I took an award-winning track of ours [the Demmy winning "Mosaic" from Laurence Juber's Guitar Noir] and played it at both sample rates and word sizes. I was encouraged that using B&W 800Ds, Boulder Amps and Audience Cables...most of the people could tell there was a difference.
And did you perform a full measure of known audible issues with the total loop of each system mode? Did you perform double-blinded testing? Number of trials? Statistical value ( p ) of these trials? These are just a few of the issues that are relevant.
I have heard about a more rigorous test that Rupert Neve [of consoles and signal processor fame] carried out several years ago. He played a short frequency burst at 18 kHz first as a sine wave and then as a square wave. As traditionally portrayed, there should be no way to tell the difference...the second partial of the square wave would be at 36 kHz and there would no higher partials for the sine wave. If humans can only perceive frequencies up to 18-20 kHz, the two tone bursts should sound exactly the same...but the didn't. 85% of the assembled group could tell the difference. That's why he designs his electronics to pass up to 100 kHz. There is something going on beyond the traditional limits of our ears.
Several highly credible labs have tried to find differences, and so far, when ever it has been put to highly controlled conditions that eliminate error(s) and/or bias that is present in the casual comparison, no difference has been found for music.
The closest was a work by [1] Oohashi(of questionable credibility) in the Journal of Neurophysiology(
curiously, the paper was classified as an advertisement in the small print), and he claimed to have measured different brain patterns relative to the HD vs. standard audio bandwidth. Really, this was not about audibility, but sub-conscious brain activity. However, he also claimed audibility, and told loosely of a test he performed on the subjects to determine conscious detection. [2] NHK Labs tried to repeat his claim of audibility with a specialized speaker system and testing chain designed for this purpose, as well as a wide selection of listening subjects, and they failed to verify Ooashi's claims. Of course, all of this comes back down to the classic peer reviewed, highly credible, and standards setting work by Plenge [3]. No one has yet shown his work was in error. The only claims I have heard to the contrary are from those using comparisons that would never withstand a peer review in a journal such as the JAES.

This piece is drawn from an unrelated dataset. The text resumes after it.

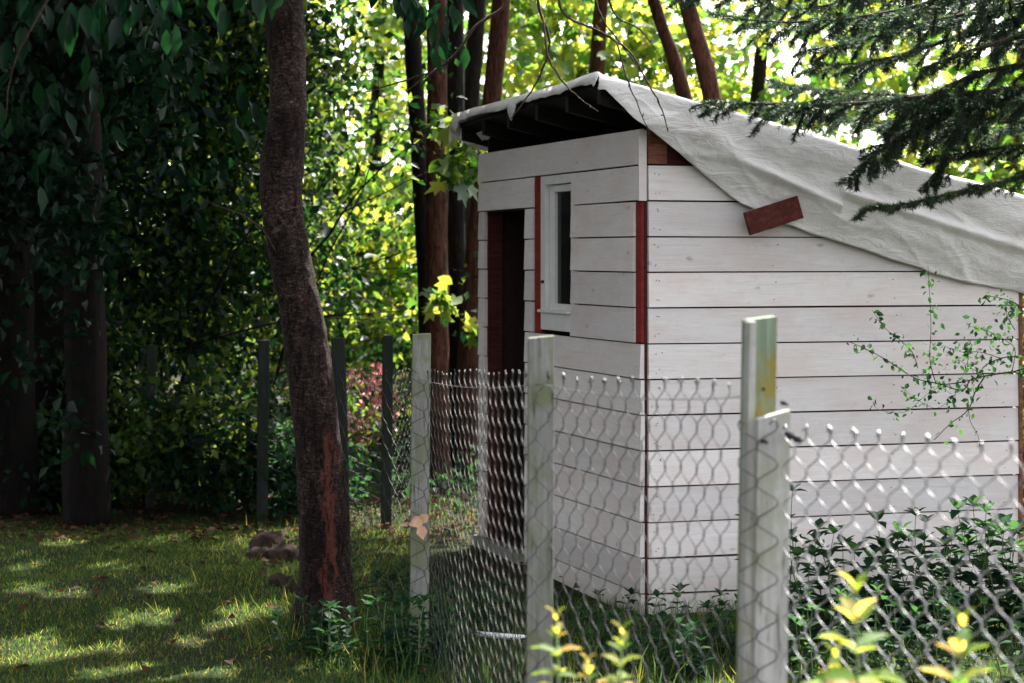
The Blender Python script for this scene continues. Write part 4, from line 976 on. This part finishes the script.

I have performed my own trials upon myself using a computer along with ABX software, using samples that I carefully prepared. In regular A/B listening, I thought I could hear more "subtle detail' or 'air', I suppose you could call it, in the 96khz/24 bit HD samples. But when I put it to the real test in double-blinded, randomized testing, I could not discern any differences between the HD and the standard 44.1khz/16 bit audio version. My results were no better than chance.
-Chris
Footnotes
[1] Inaudible High-Frequency Sounds Affect Brain Activity: Hypersonic Effect
Tsutomu Oohashi, Emi Nishina, Manabu Honda, Yoshiharu Yonekura, Yoshitaka Fuwamoto, Norie Kawai, Tadao Maekawa, Satoshi Nakamura, Hidenao Fukuyama, and Hiroshi Shibasaki4
The Journal of Neurophysiology Vol. 83 No. 6 June 2000, pp. 3548-3558
[2] Perceptual Discrimination between Musical Sounds with and without Very High Frequency Components
AES Preprint: 5876
Toshiyuki Nishiguchi, Kimio Hamasaki, Masakazu Iwaki, and Akio Ando
[3] Which Bandwidth Is Necessary for Optimal Sound Transmission?